The financials and corporate crossover borrower, rated BBB/BBB, previously printed euro senior issues only in sizes ranging from €100m to €300m, according to IFR data. The company was exploring a benchmark size in September last year but that deal got postponed after coming on a busy day that offered investors plenty of options.

Given that backdrop and a recent rating downgrade, the three-day investor calls that finished on Wednesday made sense.
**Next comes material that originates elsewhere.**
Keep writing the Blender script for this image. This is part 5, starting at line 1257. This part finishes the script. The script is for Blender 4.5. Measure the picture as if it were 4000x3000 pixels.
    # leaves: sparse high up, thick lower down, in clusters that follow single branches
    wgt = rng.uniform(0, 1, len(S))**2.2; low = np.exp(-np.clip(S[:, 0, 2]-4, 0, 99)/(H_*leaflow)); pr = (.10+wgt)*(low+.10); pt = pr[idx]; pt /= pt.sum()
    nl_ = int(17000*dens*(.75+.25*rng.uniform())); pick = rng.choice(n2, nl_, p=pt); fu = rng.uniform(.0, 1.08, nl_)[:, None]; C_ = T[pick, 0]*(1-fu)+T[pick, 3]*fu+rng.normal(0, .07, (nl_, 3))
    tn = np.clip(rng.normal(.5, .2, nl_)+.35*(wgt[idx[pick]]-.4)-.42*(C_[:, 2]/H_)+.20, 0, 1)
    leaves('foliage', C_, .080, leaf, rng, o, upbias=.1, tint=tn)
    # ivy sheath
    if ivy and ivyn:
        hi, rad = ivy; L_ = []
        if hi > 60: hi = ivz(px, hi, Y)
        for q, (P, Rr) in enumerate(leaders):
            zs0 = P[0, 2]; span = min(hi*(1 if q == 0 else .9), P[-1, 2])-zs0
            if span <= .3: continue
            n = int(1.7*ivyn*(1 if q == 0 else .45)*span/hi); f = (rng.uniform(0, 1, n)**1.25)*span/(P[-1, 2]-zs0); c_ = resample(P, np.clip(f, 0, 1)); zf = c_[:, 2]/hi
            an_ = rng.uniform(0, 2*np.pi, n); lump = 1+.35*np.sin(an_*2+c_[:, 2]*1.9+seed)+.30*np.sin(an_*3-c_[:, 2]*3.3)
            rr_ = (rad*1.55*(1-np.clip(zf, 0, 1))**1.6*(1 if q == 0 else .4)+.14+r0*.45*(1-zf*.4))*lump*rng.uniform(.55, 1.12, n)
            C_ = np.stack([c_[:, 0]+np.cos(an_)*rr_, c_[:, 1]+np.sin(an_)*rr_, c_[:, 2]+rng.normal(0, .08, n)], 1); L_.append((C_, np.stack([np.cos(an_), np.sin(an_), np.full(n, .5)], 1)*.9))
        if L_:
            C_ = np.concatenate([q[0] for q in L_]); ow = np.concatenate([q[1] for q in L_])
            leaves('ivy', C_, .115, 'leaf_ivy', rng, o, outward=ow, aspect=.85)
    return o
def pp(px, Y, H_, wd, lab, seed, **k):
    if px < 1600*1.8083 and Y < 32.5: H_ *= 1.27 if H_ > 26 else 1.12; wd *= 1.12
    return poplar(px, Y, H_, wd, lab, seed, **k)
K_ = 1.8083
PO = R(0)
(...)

S&P cut Grenke's long-term issuer credit rating to BBB from BBB+ in March, citing the increase in interest rates, inflation and credit risk costs that will weigh on the company's margins.

"We project that the bank's cost of risk and non-performing loans will be elevated but manageable," the agency wrote.

While expectations regarding interest rates reaching their peak levels have been bolstered in recent weeks, the Federal Reserve spooked markets overnight with a hawkish pause. The US central bank left rates unchanged on Wednesday but policymakers projected a further rise by the end of the year.

"It wasn't an easy market today," the banker said.

Tough markets and a difficult economic environment were not the only hurdles Grenke had to overcome. Though both S&P and Fitch assess that the company has materially improved its transparency, risk governance and oversight, including money-laundering prevention, since 2020, the company is still reeling from short-seller Viceroy Research's attack.

"Grenke has resolved most of the governance, policy and accounting findings discovered in the follow-up audits ... with only some remedial actions, mostly related to IT, remaining outstanding," Fitch wrote.

Grenke being an infrequent issuer could have further dented demand, though the green label and a concurrent tender offer would have been helpful for the deal to get over the line. Grenke Finance is looking to buy back its €300m 1.625% April 2024s and €150m 4.125% October 2024s for cash. The respective prices are 98.70 and 99.375 and the offer is capped at the size of the new issue.

Grenke Finance is also the issuer of the new bonds, which were printed through joint bookrunners Deutsche Bank, Goldman Sachs and HSBC.